Le souci de la gratuité
Dans ce contexte légèrement vicié, où ceux qui critiquent doucement le système en sont financièrement dépendants, l'amélioration des relations entre Washington et La Havane depuis la fin 2014 est une petite porte ouverte vers le monde, en attendant mieux. Soutenus par les deux gouvernements, des artistes américains et internationaux peuvent participer à un échange culturel à Cuba: visiter le pays, rencontrer des musiciens locaux, leur donner instruments et accessoires, et même se produire devant un large public.
C'est ainsi que Dead Daisies, supergroupe rassemblant des musiciens de célèbres formations rock (Guns'n'Roses, Ozzy Osbourne, Motley Crue, Thin Lizzy...) a pu jouer à La Havane en février 2015. Un séjour d'une semaine qui s'est conclu par un concert devant 6.000 personnes, et a donné aux Rolling Stones (par l'intermédiaire de leur bassiste Darryl Jones, membre des Daisies) un avant-goût de l'ambiance locale. Mais les membres de Dead Daisies n'ont pas été payés.
De même, le concert des Stones sera gratuit, un point qui peut sembler secondaire, compte tenu du symbole, mais qui sera sans doute déterminant pour l'avenir. Si la venue des Britanniques est clairement historique (c'est la première tournée sur le continent du groupe depuis dix ans), il est probable qu'elle n'ait lieu qu'une seule fois, à cause de l'âge des artistes mais aussi de l'économie cubaine. Comme le précisait le San Diego Union Tribune à l'annonce du concert, «le revenu moyen à Cuba est d'à peine 20 dollars par mois. Les tickets les moins chers pour le concert des Stones à Petco Park (à San Diego, en Californie) l'an dernier coûtaient 69,50 dollars chacun». Les prix pouvaient grimper jusqu'à 395 dollars, sans les frais de gestion, et une offre spéciale platinum était même proposée pour 4.000 dollars. Le quotidien rappelle également que lors du concert des Rolling Stones à Shanghaï il y a dix ans , «les places les moins chères coûtaient cinq à dix fois le revenu mensuel moyen de la plupart des habitants de la ville».

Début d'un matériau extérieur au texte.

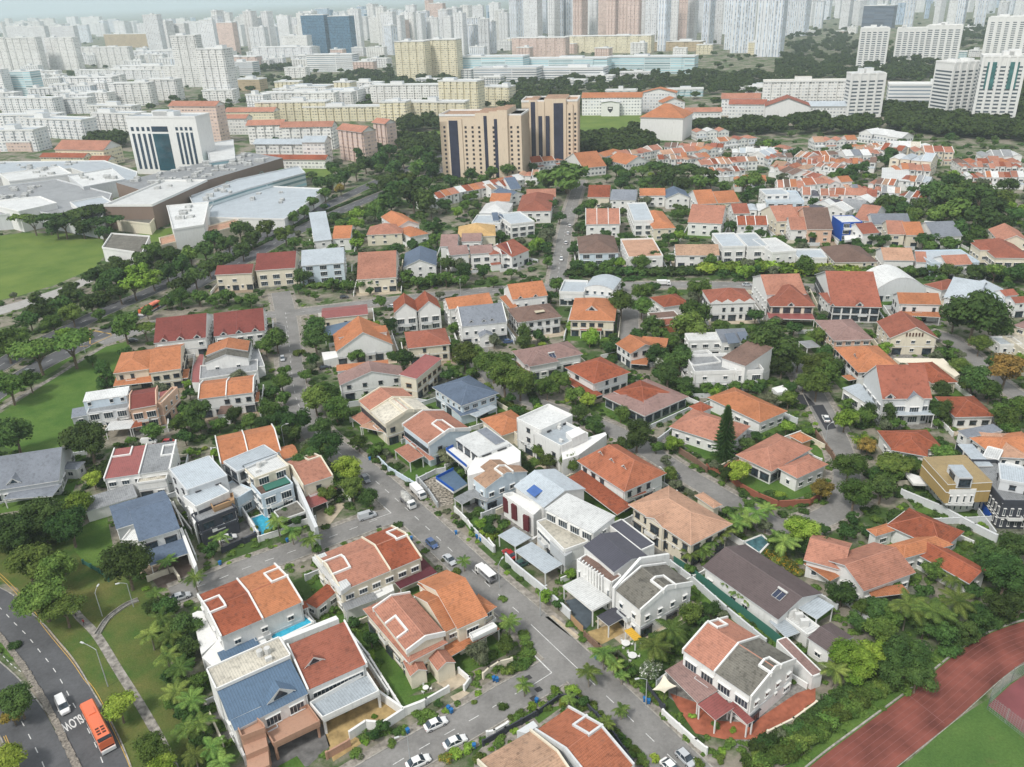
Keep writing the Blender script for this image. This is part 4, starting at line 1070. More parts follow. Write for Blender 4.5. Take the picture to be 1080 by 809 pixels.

Avec la fin de l'embargo américain, des artistes internationaux vont avoir envie de faire eux aussi un concert historique à La Havane (on entend déjà des rumeurs sur la venue de Paul McCartney et de U2). Mais à moins que demeure cette «tradition» du concert gratuit, on peut se demander qui pourra se permettre de venir voir des artistes occidentaux, légendaires mais légèrement vieillissants. En découvrant la culture anglo-saxonne libre, les Cubains vont rapidement comprendre qu'elle a un coût.
Cuba a regardé de loin l'âge d'or du rock, et a tout fait pour s'en imprégner. Maintenant, l'île va devoir s'adapter au marché de la musique, alors même que le rock n'a plus la reconnaissance populaire d'autrefois. Ce qu'on peut néanmoins espérer, c'est que Cuba ne devienne pas juste un endroit où de riches touristes viennent profiter de concerts bon marché, et qu'elle donne de l'ampleur à ses artistes nationaux, en devenant par exemple un ambassadeur des musiques extrêmes.
Un style de niche certes, mais toujours très actif, et intimement lié à l'île. Derrière les légendaires Zeus, en activité depuis trois décennies, plusieurs groupes ont pu se produire en Europe et aux États-Unis (Agoniser, Escape et Ancestor ont participé au festival South by Southwest au Texas en 2013) et d'autres vont bientôt pouvoir se faire connaître par internet. Il existe également une variété de festivals rock sur tout le territoire, comme le Ciudad-Metal de Santa Clara, qui a fêté sa quinzième édition l'an passé. Avec ou sans embargo, Cuba est une terre de rock: il est temps que le monde le sache.